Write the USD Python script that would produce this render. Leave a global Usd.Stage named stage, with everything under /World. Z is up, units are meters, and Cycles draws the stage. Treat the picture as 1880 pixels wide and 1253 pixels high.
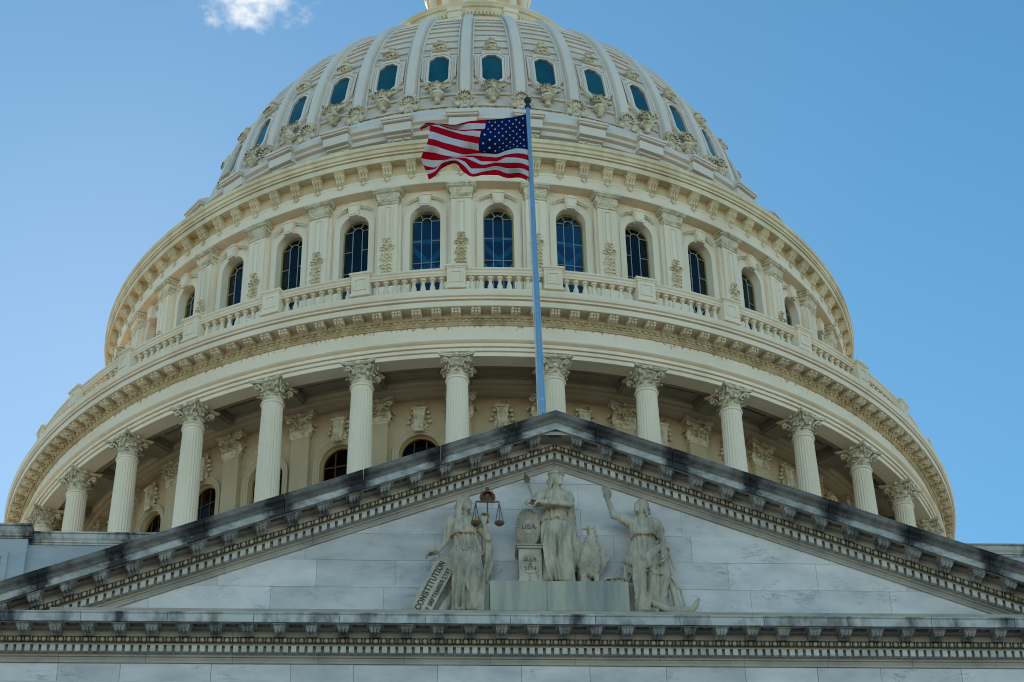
import math, random
import numpy as np, trimesh, shapely, usdkit, meshkit
import shapely.geometry as sg
from shapely import affinity, ops
from scipy.interpolate import PchipInterpolator, CubicSpline
from pxr import Usd, UsdGeom, UsdLux, UsdShade, Gf, Sdf, Vt

stage = Usd.Stage.CreateInMemory()
UsdGeom.SetStageUpAxis(stage, 'Z'); UsdGeom.SetStageMetersPerUnit(stage, 1.0)
UsdGeom.Xform.Define(stage, '/World')
RNG = random.Random(7)

# ------------------------------------------------------------------ camera (eye height 1.7 m above the plaza = z 0)
EXPOSURE = 0.66
cam = UsdGeom.Camera.Define(stage, '/World/camera')
cam.CreateHorizontalApertureAttr(36.0); cam.CreateFocalLengthAttr(36.0 * 3585.53 / 1880)
cam.CreateClippingRangeAttr((0.1, 20000.0)); cam.CreateExposureAttr(EXPOSURE)
CAM_R = (0.99842829, -0.05384027, -0.01556221); CAM_U = (-0.01822095, -0.57443303, 0.81834876); CAM_F = (0.05299956, 0.8167790, 0.5745112)
CAM_P = (-3.24103, -71.92702, 0.0)
cam.AddTransformOp().Set(Gf.Matrix4d(*CAM_R, 0, *CAM_U, 0, *[-c for c in CAM_F], 0, *CAM_P, 1))

# ------------------------------------------------------------------ sky and sun (late afternoon, sun behind the dome)
SUN_AZ, SUN_EL = math.radians(-10.0), math.radians(33.0)      # azimuth from +y (away from the viewer), to the left
SUN_DIR = np.array([math.sin(SUN_AZ) * math.cos(SUN_EL), math.cos(SUN_AZ) * math.cos(SUN_EL), math.sin(SUN_EL)])
CLOUD = np.array([-0.0825, 0.7046, 0.7048]); CLOUD /= np.linalg.norm(CLOUD)
SKY_STRENGTH = 0.09
CLOUD_U = np.cross(CLOUD, [0, 0, 1.0]); CLOUD_U /= np.linalg.norm(CLOUD_U); CLOUD_V = np.cross(CLOUD_U, CLOUD)
sky = UsdLux.DomeLight.Define(stage, '/World/sky')
skymat = usdkit.material(stage, '/World/Looks/sky_air', {
    'sky': ('sky_texture', {'sky_type': 'single_scattering', 'sun_disc': False, 'sun_elevation': SUN_EL, 'sun_rotation': SUN_AZ,
                            'altitude': 0.0, 'air_density': 1.0, 'aerosol_density': 0.075, 'ozone_density': 1.2}),
    'bg': ('background_shader', {'strength': SKY_STRENGTH}), 'hs': ('hsv', {'saturation': 1.27, 'hue': .483}),
    # one small cloud: noise inside a soft oval round one direction of the sky
    'tc': ('texture_coordinate', {}), 'nrm': ('vector_math', {'math_type': 'normalize'}), 'du': ('vector_math', {'math_type': 'dot_product', 'vector2': CLOUD_U}), 'dv': ('vector_math', {'math_type': 'dot_product', 'vector2': CLOUD_V}),
    'df': ('vector_math', {'math_type': 'dot_product', 'vector2': CLOUD}), 'front': ('math', {'math_type': 'greater_than', 'value2': .9}),
    'su': ('math', {'math_type': 'multiply', 'value2': 1 / .027}), 'sv': ('math', {'math_type': 'multiply', 'value2': 1 / .0145}), 'cv': ('combine_xyz', {}), 'ln': ('vector_math', {'math_type': 'length'}),
    'm': ('mapping', {'scale': (52, 52, 70)}), 'n': ('noise_texture', {'scale': 1.0, 'detail': 7.0, 'roughness': .62}),
    'inv': ('math', {'math_type': 'multiply_add', 'value2': -.36, 'value3': .40}), 'ad': ('math', {'math_type': 'add'}), 'rg': ('map_range', {'range_type': 'smoothstep', 'from_min': .47, 'from_max': .95, 'to_min': 0., 'to_max': 1., 'clamp': True}),
    'ml': ('math', {'math_type': 'multiply'}), 'mx': ('mix_color', {'b': (8.5, 8.4, 8.2)}),
}, [('tc.generated', 'nrm.vector1'), ('nrm.vector', 'du.vector1'), ('nrm.vector', 'dv.vector1'), ('nrm.vector', 'df.vector1'), ('df.value', 'front.value1'), ('du.value', 'su.value1'), ('dv.value', 'sv.value1'),
    ('su.value', 'cv.x'), ('sv.value', 'cv.y'), ('cv.vector', 'ln.vector1'), ('ln.value', 'inv.value1'), ('nrm.vector', 'm.vector'), ('m.vector', 'n.vector'), ('n.fac', 'ad.value1'), ('inv.value', 'ad.value2'),
    ('ad.value', 'rg.value'), ('rg.result', 'ml.value1'), ('front.value', 'ml.value2'), ('ml.value', 'mx.fac'), ('sky.color', 'hs.color'), ('hs.color', 'mx.a'), ('mx.result', 'bg.color')], surface='bg.background')
UsdShade.MaterialBindingAPI.Apply(sky.GetPrim()).Bind(skymat)
sky.GetPrim().SetCustomDataByKey('label', 'clear blue afternoon sky with one small white cloud'); sky.GetPrim().SetCustomDataByKey('category', 'sky'); sky.GetPrim().SetCustomDataByKey('kind', 'structure')
sun = UsdLux.DistantLight.Define(stage, '/World/sun')
sun.CreateNormalizeAttr(True); sun.CreateIntensityAttr(1.25); sun.CreateAngleAttr(0.53); sun.CreateColorAttr(Gf.Vec3f(1.0, 0.90, 0.74))
_z = SUN_DIR; _x = np.cross([0, 0, 1.0], _z); _x /= np.linalg.norm(_x); _y = np.cross(_z, _x)
sun.AddTransformOp().Set(Gf.Matrix4d(*_x, 0, *_y, 0, *_z, 0, 0, 0, 0, 1))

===

**What you are asked to do**
Repeat the data exactly, without the pictures.

**Result of the task**
Write the USD Python script that would produce this render. Leave a global Usd.Stage named stage, with everything under /World. Z is up, units are meters, and Cycles draws the stage. Treat the picture as 1880 pixels wide and 1253 pixels high.
import math, random
import numpy as np, trimesh, shapely, usdkit, meshkit
import shapely.geometry as sg
from shapely import affinity, ops
from scipy.interpolate import PchipInterpolator, CubicSpline
from pxr import Usd, UsdGeom, UsdLux, UsdShade, Gf, Sdf, Vt

stage = Usd.Stage.CreateInMemory()
UsdGeom.SetStageUpAxis(stage, 'Z'); UsdGeom.SetStageMetersPerUnit(stage, 1.0)
UsdGeom.Xform.Define(stage, '/World')
RNG = random.Random(7)

# ------------------------------------------------------------------ camera (eye height 1.7 m above the plaza = z 0)
EXPOSURE = 0.66
cam = UsdGeom.Camera.Define(stage, '/World/camera')
cam.CreateHorizontalApertureAttr(36.0); cam.CreateFocalLengthAttr(36.0 * 3585.53 / 1880)
cam.CreateClippingRangeAttr((0.1, 20000.0)); cam.CreateExposureAttr(EXPOSURE)
CAM_R = (0.99842829, -0.05384027, -0.01556221); CAM_U = (-0.01822095, -0.57443303, 0.81834876); CAM_F = (0.05299956, 0.8167790, 0.5745112)
CAM_P = (-3.24103, -71.92702, 0.0)
cam.AddTransformOp().Set(Gf.Matrix4d(*CAM_R, 0, *CAM_U, 0, *[-c for c in CAM_F], 0, *CAM_P, 1))

# ------------------------------------------------------------------ sky and sun (late afternoon, sun behind the dome)
SUN_AZ, SUN_EL = math.radians(-10.0), math.radians(33.0)      # azimuth from +y (away from the viewer), to the left
SUN_DIR = np.array([math.sin(SUN_AZ) * math.cos(SUN_EL), math.cos(SUN_AZ) * math.cos(SUN_EL), math.sin(SUN_EL)])
CLOUD = np.array([-0.0825, 0.7046, 0.7048]); CLOUD /= np.linalg.norm(CLOUD)
SKY_STRENGTH = 0.09
CLOUD_U = np.cross(CLOUD, [0, 0, 1.0]); CLOUD_U /= np.linalg.norm(CLOUD_U); CLOUD_V = np.cross(CLOUD_U, CLOUD)
sky = UsdLux.DomeLight.Define(stage, '/World/sky')
skymat = usdkit.material(stage, '/World/Looks/sky_air', {
    'sky': ('sky_texture', {'sky_type': 'single_scattering', 'sun_disc': False, 'sun_elevation': SUN_EL, 'sun_rotation': SUN_AZ,
                            'altitude': 0.0, 'air_density': 1.0, 'aerosol_density': 0.075, 'ozone_density': 1.2}),
    'bg': ('background_shader', {'strength': SKY_STRENGTH}), 'hs': ('hsv', {'saturation': 1.27, 'hue': .483}),
    # one small cloud: noise inside a soft oval round one direction of the sky
    'tc': ('texture_coordinate', {}), 'nrm': ('vector_math', {'math_type': 'normalize'}), 'du': ('vector_math', {'math_type': 'dot_product', 'vector2': CLOUD_U}), 'dv': ('vector_math', {'math_type': 'dot_product', 'vector2': CLOUD_V}),
    'df': ('vector_math', {'math_type': 'dot_product', 'vector2': CLOUD}), 'front': ('math', {'math_type': 'greater_than', 'value2': .9}),
    'su': ('math', {'math_type': 'multiply', 'value2': 1 / .027}), 'sv': ('math', {'math_type': 'multiply', 'value2': 1 / .0145}), 'cv': ('combine_xyz', {}), 'ln': ('vector_math', {'math_type': 'length'}),
    'm': ('mapping', {'scale': (52, 52, 70)}), 'n': ('noise_texture', {'scale': 1.0, 'detail': 7.0, 'roughness': .62}),
    'inv': ('math', {'math_type': 'multiply_add', 'value2': -.36, 'value3': .40}), 'ad': ('math', {'math_type': 'add'}), 'rg': ('map_range', {'range_type': 'smoothstep', 'from_min': .47, 'from_max': .95, 'to_min': 0., 'to_max': 1., 'clamp': True}),
    'ml': ('math', {'math_type': 'multiply'}), 'mx': ('mix_color', {'b': (8.5, 8.4, 8.2)}),
}, [('tc.generated', 'nrm.vector1'), ('nrm.vector', 'du.vector1'), ('nrm.vector', 'dv.vector1'), ('nrm.vector', 'df.vector1'), ('df.value', 'front.value1'), ('du.value', 'su.value1'), ('dv.value', 'sv.value1'),
    ('su.value', 'cv.x'), ('sv.value', 'cv.y'), ('cv.vector', 'ln.vector1'), ('ln.value', 'inv.value1'), ('nrm.vector', 'm.vector'), ('m.vector', 'n.vector'), ('n.fac', 'ad.value1'), ('inv.value', 'ad.value2'),
    ('ad.value', 'rg.value'), ('rg.result', 'ml.value1'), ('front.value', 'ml.value2'), ('ml.value', 'mx.fac'), ('sky.color', 'hs.color'), ('hs.color', 'mx.a'), ('mx.result', 'bg.color')], surface='bg.background')
UsdShade.MaterialBindingAPI.Apply(sky.GetPrim()).Bind(skymat)
sky.GetPrim().SetCustomDataByKey('label', 'clear blue afternoon sky with one small white cloud'); sky.GetPrim().SetCustomDataByKey('category', 'sky'); sky.GetPrim().SetCustomDataByKey('kind', 'structure')
sun = UsdLux.DistantLight.Define(stage, '/World/sun')
sun.CreateNormalizeAttr(True); sun.CreateIntensityAttr(1.25); sun.CreateAngleAttr(0.53); sun.CreateColorAttr(Gf.Vec3f(1.0, 0.90, 0.74))
_z = SUN_DIR; _x = np.cross([0, 0, 1.0], _z); _x /= np.linalg.norm(_x); _y = np.cross(_z, _x)
sun.AddTransformOp().Set(Gf.Matrix4d(*_x, 0, *_y, 0, *_z, 0, 0, 0, 0, 1))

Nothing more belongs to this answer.